On voit aussi que l’énarque est poète, car il a pour les mots et les discours ronflants une passion immarcescible. Il va de soi qu’il est poète comme on l’est à l’ENA, c’est-à-dire qu’il confond les clichés, les mots creux et les phrases chantournées avec l’invention verbale qui monte du chant de la langue contrôlée par une oreille juste. Il existe quelques variantes, certes.
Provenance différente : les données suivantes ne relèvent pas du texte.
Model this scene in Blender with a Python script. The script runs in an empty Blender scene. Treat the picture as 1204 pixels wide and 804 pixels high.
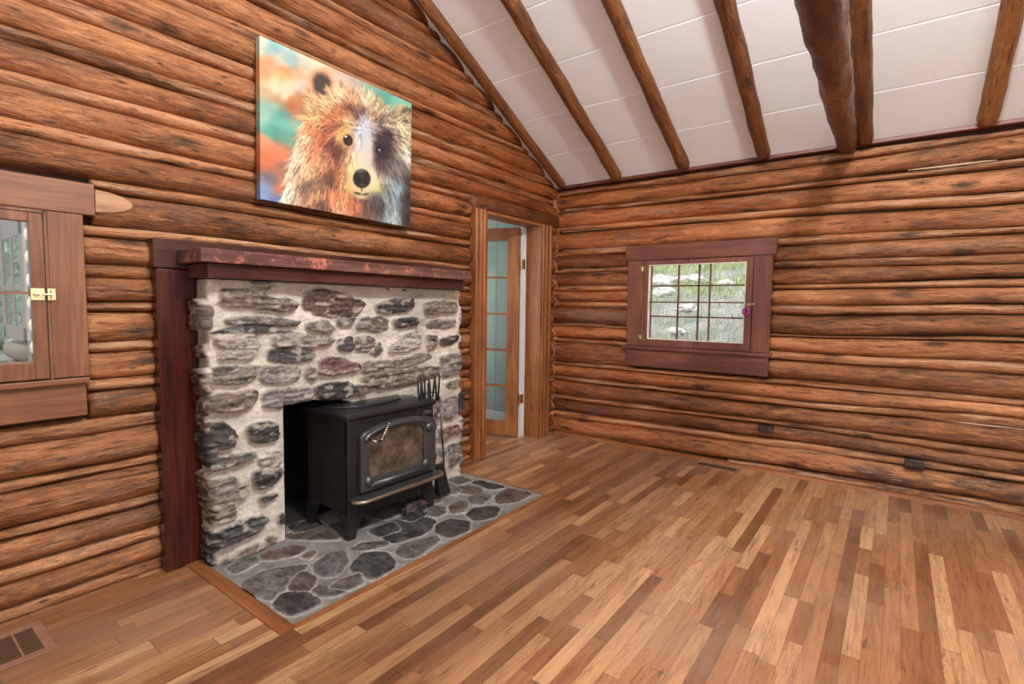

Certains énarques sont secs en propos, d’autres dégoulinants de bave logorrhéique, mais le fond reste le même : ils vivent les yeux rivés sur les lointains de leurs rêveries sans aucune capacité à percevoir l’univers du réel proche, ni les gens qui y vivent, qu’ils appellent gentiment des sans-dents, des paresseux ou des cloportes, sauf quand ils s’adressent à eux dans l’étrange lucarne, car ils sont alors des chers compatriotes à qui ils expliquent leurs décisions époustouflantes avec ce brin de condescendance qui ne les quitte jamais.

On connaît surtout l’énarque d’étagère, celui qui s’expose au public pour le faire profiter du plaisir de le contempler. Mais les plus nombreux, et sans doute les plus dangereux, vivent dans des espaces clos pour lesquels ils ont subi une adaptation spéciale. Là, allant de machines en réunions, ils élaborent les plans les plus fascinants, les projets politiques les plus formidables. Ainsi de cette réforme des retraites qui doit être la grande merveille de notre temps. On aurait pu faire depuis belle lurette les adaptations nécessaires. Mais l’énarque est comme la moule sur son bouchot : il déteste par-dessus tout bouger. Comme la moule, il sait de science certaine que la mer reviendra toujours le nourrir ; mais comme la moule, il ignore qu’il est cultivé pour être exploité puis mangé. Aussi subit-il avec patience les marées de problèmes, puis quand la lassitude fait retomber le flot ou que de nouvelles lunes sont venues soulever ailleurs les cervelles agitées, il construit de grandioses architectures de nuées qu’il décide d’imposer aux petits oiseaux. Il veut tout changer, puisqu’il est incapable de faire les interventions simples et modestes qui remettraient une machine grippée en bon état de fonctionnement. Ignorant superbement l’infinie diversité des situations réelles, il brasse les chiffres et les projections et produit un tintamarre où une chatte ne retrouverait pas ses petits (j’aime proposer des images incohérentes, car j’ai un faible pour monsieur Prudhomme, dont l’énarque est une variété moderne plus abondamment informée – voir pour d’autres détails Henri Monnier : la littérature est une réserve inépuisable d’exemples et de réflexions).

Bref, je crois en avoir assez dit pour que mon lecteur ait une furieuse envie de retourner à ses bons livres, s’esbaudissant « tout à l’aise du corps et au profit des reins » ! selon le conseil de notre toujours excellent maître François Rabelais.